そんな中、今回の戦争で起こりうる、別の懸念を指摘しネット民の注目を浴びているのが、外相や防衛相などを歴任した自民党の河野太郎衆院議員だ。

河野太郎氏(写真:AFP/アフロ)

河野議員は23日、自身の公式ブログを更新。更新した記事は、「ウクライナと食糧危機」のタイトルで、「プーチンによるウクライナ侵略は、世界経済にもさまざまな影響を及ぼしています」と切り出したうえで、世界経済だけではなく「世界の食料にも大きな影響を及ぼしています」と指摘した。

続けて、河野議員は現在の世界の食糧事情を次のように分析している。

ロシアはウクライナからの食糧を制止し、また、経済制裁が進む中で、国際社会とロシアとの穀物取引が停止しています。この結果、1350万トンの小麦、この両国の輸出量の23%、と1600万トンのトウモロコシ、両国(※)の輸出の43%がこの両国に滞留している状況です(※ 編集部注・ロシアとウクライナ)

農林水産省によると、ロシアの小麦生産量は7600万トンでシェアは世界4位、ウクライナが2600万トンで世界7位を占めている。
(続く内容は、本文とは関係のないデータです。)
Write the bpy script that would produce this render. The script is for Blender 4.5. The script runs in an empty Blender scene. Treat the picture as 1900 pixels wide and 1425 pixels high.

トウモロコシの生産量はウクライナが3300万トンで世界6位、ロシアが1300万トンで世界11位となっている。

ロシアもウクライナも世界の穀物貿易で主要輸出国だが、ロシアは経済制裁により主に西側諸国との取引が停止しており、ウクライナは穀物を輸出しているような状況ではない。そのため、大量の小麦やトウモロコシが両国に留まっているということだ。

ウクライナ独立記念日を小麦畑で祝う少女(資料画像:Anna Koberska /iStock)

直近の日本への影響は限定的だが…

日本の小麦輸入先はアメリカ(49.8%)、カナダ(33.4%)、オーストラリア(16.8%)と、この3カ国でほとんどを占めている。また、日本は世界最大のトウモロコシの輸入国だが、約9割をアメリカから輸入しており、ロシアやウクライナからの輸入量は微々たるものだ。そのため、日本への直接的な影響は今のところは限定的だと思われる。

しかし、河野議員が指摘しているのは、より広い視野で見た時の食料危機だ。ロシアやウクライナから小麦やトウモロコシを多く輸入しているのは、主に発展途上国だ。河野議員はブログで、「FAOの出す食糧価格インデックス2022年2月に史上最高値をつけました」と危機感をあらわにする。

FAOは、国際連合食糧農業機関のことで、飢餓の撲滅を世界の食糧生産と分配の改善などを目的とした組織だ。FAOの出す食料価格インデックスが2022年2月に史上最高値をつけたということは、貧しい国の一部は食料を輸入できなくなる恐れがあるのだ。

河野議員のブログによると、食糧とエネルギーをあわせて、難民や貧しい国々の人に食料やエネルギーを適切に分配するために必要な追加財政支援は、WFP(国連世界食糧計画)の試算では、毎月70億円を超えるとみられているという。

戦争が長引けば長引くほど、ウクライナ国民はもとより、発展途上国の人々や難民の人々の命も危険にさらすことになってしまう。